David Stockhoff dstockhoff at verizon.net
Fri Jul 2 09:43:44 PDT 2010


Exactly my thought. Dystopian government is an old SF theme. Depicting 
evil government agents says nothing about your beliefs.

James Wynn wrote:
> >>I've read through most of _Starwater Strains_ now, and my 
> initialbelief has hardened:
> >>Gene's writings are definitely getting more
> >>political. In his older works like _Peace_ or _Book of the New Sun_
> >>(pre-90s), I didn't notice anything political, or at least,
> >>contemporary. But in stuff from the last 2 decades?
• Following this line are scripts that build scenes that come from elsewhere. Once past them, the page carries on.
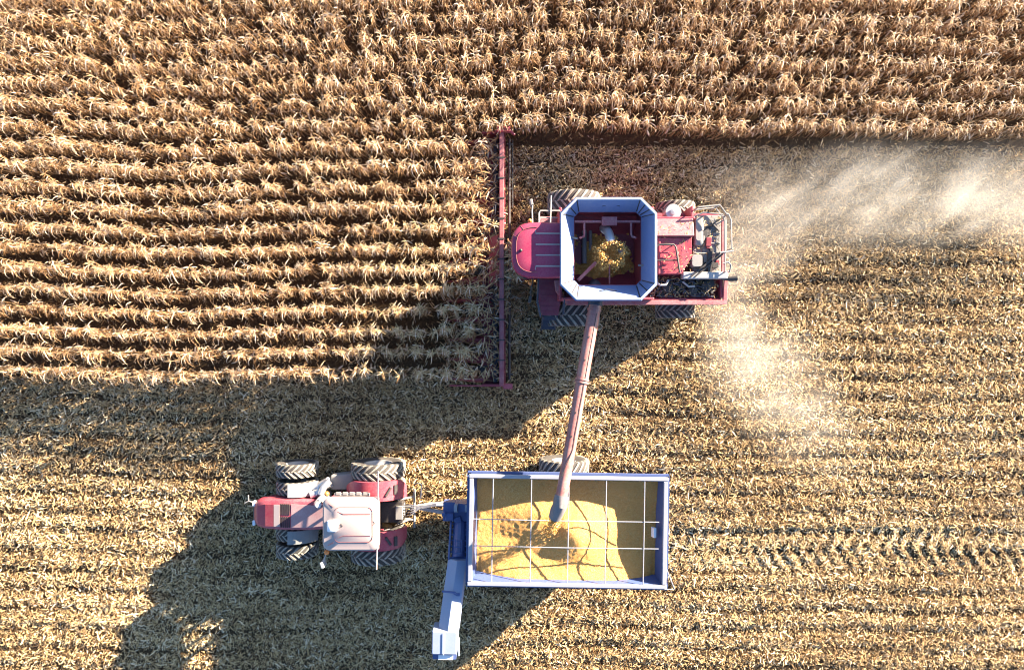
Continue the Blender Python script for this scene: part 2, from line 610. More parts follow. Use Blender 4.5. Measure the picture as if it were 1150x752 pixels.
# ------------------------------------------------------------------ standing corn
def corn_variant(seed):
    r = np.random.default_rng(seed)
    parts = {}
    H = r.uniform(1.95, 2.25)
    # stalk with a tassel
    V, F, T = [], [], []
    lean = r.normal(0, 0.05, 2)
    base = 0
    zs = [0, 0.7, 1.4, H]
    rad = [0.016, 0.014, 0.011, 0.006]
    for i, z in enumerate(zs):
        for k in range(5):
            a = 2 * PI * k / 5
            q = (z / H) ** 2
            V.append((lean[0] * q + rad[i] * math.cos(a), lean[1] * q + rad[i] * math.sin(a), z))
    for i in range(3):
        for k in range(5):
            F.append((i * 5 + k, i * 5 + (k + 1) % 5, (i + 1) * 5 + (k + 1) % 5, (i + 1) * 5 + k))
            T.append(0.5)
    for j in range(6):
        az = r.uniform(0, 2 * PI)
        L = r.uniform(0.14, 0.28)
        e = r.uniform(0.1, 1.2)
        p0 = np.array([lean[0], lean[1], H - 0.03])
        d = np.array([math.cos(az) * math.cos(e), math.sin(az) * math.cos(e), math.sin(e)])
        s = np.array([-math.sin(az), math.cos(az), 0]) * 0.007
        m = p0 + d * L * 0.55
        t = p0 + d * L + np.array([0, 0, -0.07])
        b = len(V)
        for p in (p0, m, t):
            V += [tuple(p + s), tuple(p - s)]
        F += [(b, b + 1, b + 3, b + 2), (b + 2, b + 3, b + 5, b + 4)]
        T += [r.uniform(0.7, 1)] * 2
    parts['stalk'] = (np.array(V), np.array(F), np.array(T), 'stalk')
    # leaves
    V, F, T = [], [], []
    nl = int(r.integers(13, 17))
    side = r.normal(0, 0.5)
    for j in range(nl):
        u = j / (nl - 1)
        z = 0.75 + (H - 0.80) * u ** 0.8
        az = side + (j % 2) * PI + r.normal(0, 0.5)
        L = r.uniform(0.34, 0.58) * (0.45 + 0.55 * u)
        w = r.uniform(0.022, 0.044)
        e0 = r.uniform(0.5, 1.2)
        bend = r.uniform(1.9, 3.1)
        if r.uniform() < 0.70 and u > 0.25:               # the wind has laid most of them over to one side
            az = -1.72 + r.normal(0, 0.50)
            L = r.uniform(0.38, 0.66) * (0.6 + 0.4 * u)
            e0 = r.uniform(0.25, 1.0)
            bend = r.uniform(1.4, 2.5)
        curl = r.normal(0, 0.8)
        roll0, roll1 = r.normal(0, 0.4), r.normal(0, 1.3)
        q = (z / H) ** 2
        p = np.array([lean[0] * q, lean[1] * q, z])
        n = 7
        b = len(V)
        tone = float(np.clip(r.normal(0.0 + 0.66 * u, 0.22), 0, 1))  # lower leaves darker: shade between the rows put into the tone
        for i in range(n):
            t = i / (n - 1)
            e = e0 - bend * min(1, t * 1.25) ** 1.2
            a = az + curl * t
            d = np.array([math.cos(a) * math.cos(e), math.sin(a) * math.cos(e), math.sin(e)])
            h = np.array([-math.sin(a), math.cos(a), 0])
            nrm = np.cross(d, h)
            ro = roll0 + roll1 * t
            s = h * math.cos(ro) + nrm * math.sin(ro)
            ww = w * min(1, 0.45 + 2.5 * t) * (1 - t * 0.88)
            V += [tuple(p + s * ww / 2), tuple(p - s * ww / 2)]
            p = p + d * (L / (n - 1))
            if i < n - 1:
                F.append((b + 2 * i, b + 2 * i + 1, b + 2 * i + 3, b + 2 * i + 2))
                T.append(min(1, max(0, tone + 0.16 * t + r.normal(0, 0.05))))
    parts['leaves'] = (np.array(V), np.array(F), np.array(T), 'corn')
    # ear in its husk
    V, F, T = [], [], []
    az = r.uniform(0, 2 * PI)
    z = r.uniform(0.95, 1.2)
    dirv = Vector((math.cos(az) * 0.75, math.sin(az) * 0.75, -0.5 if r.uniform() < 0.6 else 0.6)).normalized()
    s = dirv.cross(Vector((0, 0, 1))).normalized()
    u2 = dirv.cross(s)
    for i, (t, rr) in enumerate(((0.02, 0.012), (0.08, 0.03), (0.17, 0.029), (0.26, 0.008))):
        for k in range(6):
            a = 2 * PI * k / 6
            V.append(tuple(Vector((0, 0, z)) + dirv * t + s * math.cos(a) * rr + u2 * math.sin(a) * rr))
    for i in range(3):
        for k in range(6):
            F.append((i * 6 + k, i * 6 + (k + 1) % 6, (i + 1) * 6 + (k + 1) % 6, (i + 1) * 6 + k))
            T.append(0.85)
    parts['ear'] = (np.array(V), np.array(F), np.array(T), 'corn')
    return parts


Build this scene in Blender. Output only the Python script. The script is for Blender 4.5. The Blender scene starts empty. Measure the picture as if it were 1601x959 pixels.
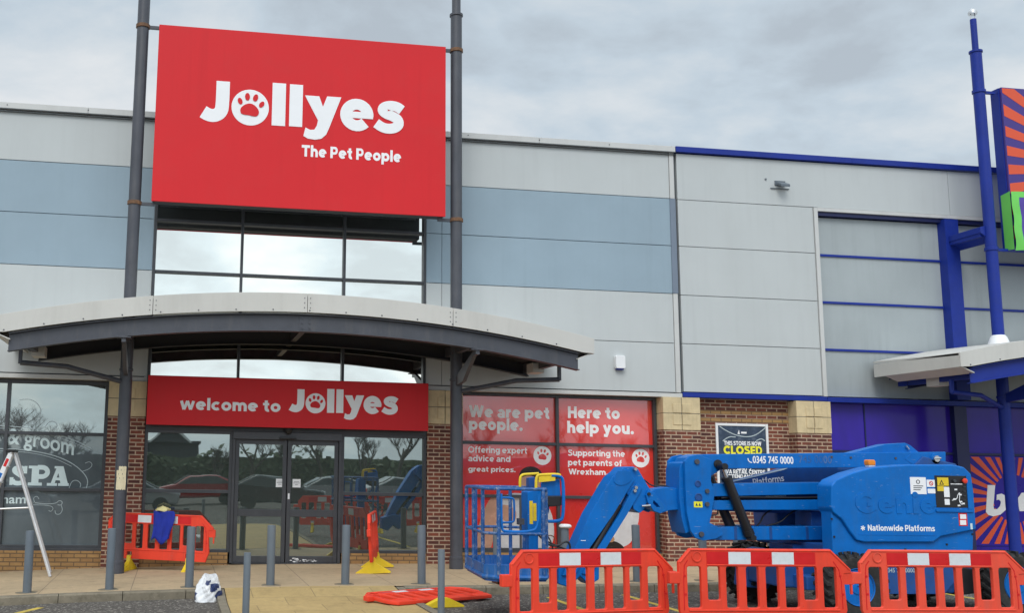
import bpy, bmesh, math, random
from math import sin, cos, pi, radians, atan2, sqrt
from mathutils import Vector, Matrix

scene = bpy.context.scene
COL = scene.collection
rnd = random.Random(7)

# ------------------------------------------------------------------ camera
FPX, PPX, PPY, IW, IH = 1624.0, 519.0, 480.0, 1601.0, 959.0
YAW, PIT, ROL = 0.14594, 0.15283, 0.01851
CAMPOS = Vector((-2.092, -19.656, 1.80))
Fw = Vector((sin(YAW)*cos(PIT), cos(YAW)*cos(PIT), sin(PIT)))
r0 = Vector((cos(YAW), -sin(YAW), 0)); u0 = r0.cross(Fw)
Rt = cos(ROL)*r0 + sin(ROL)*u0
Up = -sin(ROL)*r0 + cos(ROL)*u0
cam = bpy.data.cameras.new('camera'); camo = bpy.data.objects.new('camera', cam); COL.objects.link(camo)
cam.sensor_width = 36; cam.lens = FPX/IW*36
cam.shift_x = (IW/2-PPX)/IW; cam.shift_y = (PPY-IH/2)/IW
cam.clip_end = 3000
m = Matrix((Rt, Up, -Fw)).transposed().to_4x4(); m.translation = CAMPOS
camo.matrix_world = m
scene.camera = camo

# ------------------------------------------------------------------ world: overcast sky
SUN_EL, SUN_AZ = 48, 200          # sun behind cloud, behind the photographer
world = bpy.data.worlds.new('World'); scene.world = world; world.use_nodes = True
nt = world.node_tree; N = nt.nodes; L = nt.links
for n in list(N): N.remove(n)
out = N.new('ShaderNodeOutputWorld'); bg = N.new('ShaderNodeBackground'); bg.inputs[1].default_value = 0.10
L.new(bg.outputs[0], out.inputs[0])
sky = N.new('ShaderNodeTexSky'); sky.sky_type = 'NISHITA'; sky.sun_disc = False
sky.sun_elevation = radians(SUN_EL); sky.sun_rotation = radians(SUN_AZ)
sky.air_density = 1.0; sky.dust_density = 2.0; sky.ozone_density = 1.0
tc = N.new('ShaderNodeTexCoord')
sep = N.new('ShaderNodeSeparateXYZ'); L.new(tc.outputs['Generated'], sep.inputs[0])
def wm(op, a, b=None, clamp=False):
    n = N.new('ShaderNodeMath'); n.operation = op; n.use_clamp = clamp
    for i, x in enumerate((a, b)):
        if x is None: continue
        if hasattr(x, 'is_linked'): L.new(x, n.inputs[i])
        else: n.inputs[i].default_value = x
    return n.outputs[0]
den = wm('ADD', wm('MAXIMUM', sep.outputs[2], 0.0), 0.34)
cmb = N.new('ShaderNodeCombineXYZ')
L.new(wm('DIVIDE', sep.outputs[0], den), cmb.inputs[0]); L.new(wm('DIVIDE', sep.outputs[1], den), cmb.inputs[1])
def wnoise(scale, detail, rough, loc, dist=0.0):
    mp = N.new('ShaderNodeMapping'); mp.inputs['Location'].default_value = loc; mp.inputs['Rotation'].default_value = (0, 0, 0.35)
    mp.inputs['Scale'].default_value = (0.8, 1.0, 1)
    L.new(cmb.outputs[0], mp.inputs[0])
    n = N.new('ShaderNodeTexNoise'); n.inputs['Scale'].default_value = scale; n.inputs['Detail'].default_value = detail
    n.inputs['Roughness'].default_value = rough; n.inputs['Distortion'].default_value = dist
    L.new(mp.outputs[0], n.inputs['Vector']); return n.outputs[0]
na = wnoise(2.7, 7, 0.52, (2.3, 7.4, 0), 0.25); nb2 = wnoise(9.0, 6, 0.6, (1.3, 4.2, 0), 0.2)
n1 = wm('ADD', na, wm('MULTIPLY', wm('SUBTRACT', nb2, 0.5), 0.22))
rp = N.new('ShaderNodeValToRGB'); L.new(n1, rp.inputs[0])
el = rp.color_ramp.elements
el[0].position = 0.40; el[0].color = (4.6, 5.2, 5.75, 1)
el[1].position = 0.66; el[1].color = (7.7, 7.95, 8.1, 1)
e = el.new(0.49); e.color = (5.5, 6.35, 7.05, 1)
e = el.new(0.57); e.color = (6.6, 7.15, 7.55, 1)
back = wm('POWER', wm('MAXIMUM', wm('MULTIPLY', sep.outputs[1], -1.0), 0.0), 1.0)
zen = wm('MAXIMUM', wm('SUBTRACT', sep.outputs[2], 0.42), 0.0)
gain = wm('ADD', wm('ADD', wm('MULTIPLY', back, 0.85), 1.0), wm('MULTIPLY', zen, 2.2))
sc1 = N.new('ShaderNodeVectorMath'); sc1.operation = 'SCALE'; L.new(rp.outputs[0], sc1.inputs[0]); L.new(gain, sc1.inputs['Scale'])
mixw = N.new('ShaderNodeMix'); mixw.data_type = 'RGBA'; mixw.inputs[0].default_value = 0.90
L.new(sky.outputs[0], mixw.inputs[6]); L.new(sc1.outputs[0], mixw.inputs[7])
L.new(mixw.outputs[2], bg.inputs[0])
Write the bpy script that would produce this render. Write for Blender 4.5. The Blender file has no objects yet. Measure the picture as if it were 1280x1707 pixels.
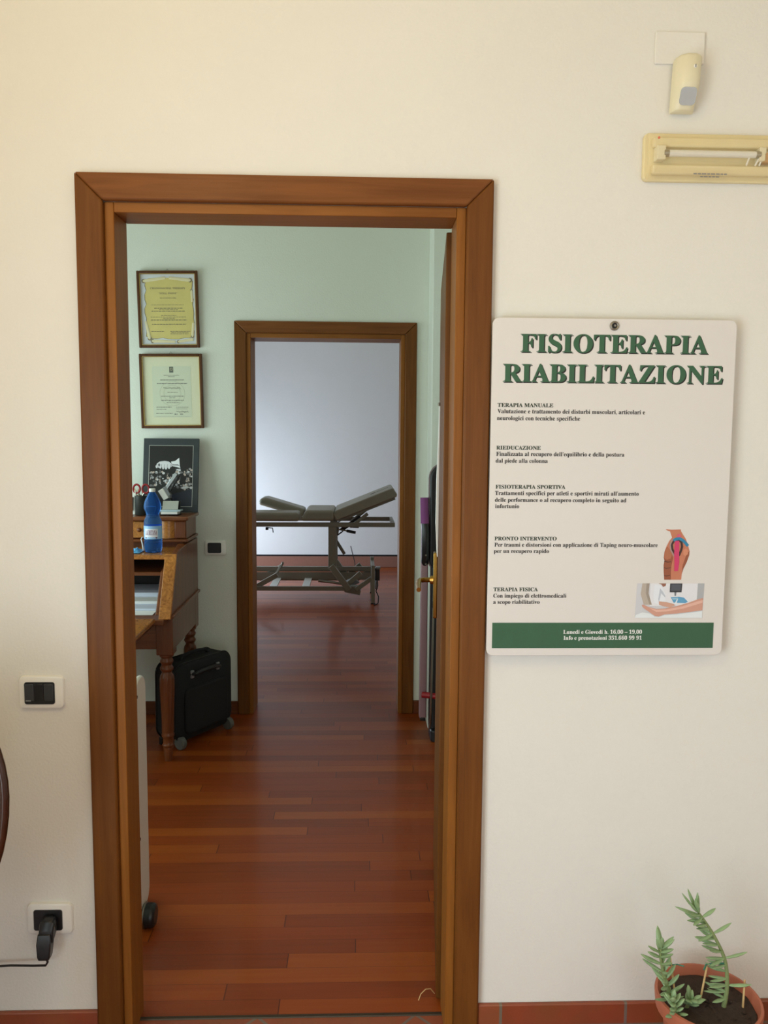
import bpy, bmesh, math, random
from mathutils import Vector, Matrix, Euler
random.seed(7)
PI = math.pi
SC = bpy.context.scene
COL = SC.collection

# ------------------------------------------------------------------ camera
cam_d = bpy.data.cameras.new('camera')
cam = bpy.data.objects.new('camera', cam_d)
COL.objects.link(cam)
SC.camera = cam
FPX, PITCH, YAW, ROLL = 1346.3, 0.0948, 0.0339, 0.0073
cam.location = (0.1687, -1.9783, 1.5596)
fwd = Vector((math.sin(YAW) * math.cos(PITCH), math.cos(YAW) * math.cos(PITCH), -math.sin(PITCH)))
rgt = Vector((math.cos(YAW), -math.sin(YAW), 0))
upv = rgt.cross(fwd)
r2 = rgt * math.cos(ROLL) + upv * math.sin(ROLL)
u2 = upv * math.cos(ROLL) - rgt * math.sin(ROLL)
cam.rotation_euler = Matrix((r2, u2, -fwd)).transposed().to_euler()
cam_d.sensor_fit = 'VERTICAL'
cam_d.sensor_height = 36.0
cam_d.sensor_width = 27.0
cam_d.lens = FPX / 1707.0 * 36.0
cam_d.clip_start = 0.05

# ------------------------------------------------------------------ world, lights, exposure
w = bpy.data.worlds.new('sky')
SC.world = w
w.use_nodes = True
w.node_tree.nodes['Background'].inputs[0].default_value = (0.75, 0.87, 1.0, 1)
w.node_tree.nodes['Background'].inputs[1].default_value = 1.0
SC.view_settings.view_transform = 'Standard'
SC.view_settings.look = 'None'
SC.view_settings.exposure = 0.0
SC.view_settings.gamma = 1.0
SC.view_settings.use_curve_mapping = False
SC.cycles.use_denoising = True
SC.cycles.max_bounces = 10
SC.cycles.diffuse_bounces = 6
SC.cycles.transmission_bounces = 10
SC.cycles.transparent_max_bounces = 12
SC.cycles.caustics_refractive = True


def area(name, loc, direction, sx, sy, power, color):
    l = bpy.data.lights.new(name, 'AREA')
    l.shape = 'RECTANGLE'
    l.size, l.size_y = sx, sy
    l.energy = power
    l.color = color
    o = bpy.data.objects.new(name, l)
    COL.objects.link(o)
    o.location = loc
    o.rotation_euler = Vector(direction).to_track_quat('-Z', 'Y').to_euler()
    return o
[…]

My suspicion has
> >>become certainty.
>
> >Have you read _Operation Ares_?  Perhaps an outlier, but definitely 
> political.
>
> Not an outlier, I think. "The Devil in a Forest" is fine unflattering 
> deconstruction of Robin Hood as a hero who "robs the rich to give to 
> the poor".
>
> For the most part, however, the examples given from "Starwater 
> Strains" are seeing what one expects to see. You don't have to be a 
> conservative/libertarian to imagine a dystopian government (ex. George 
> Orwell). You don't need to be a Tea Partyer to wish well a revolution 
> that will bring down the "big important gangs with suits and guns". 
> That sounds like the communist/anarchist G-20 protesters in Toronto.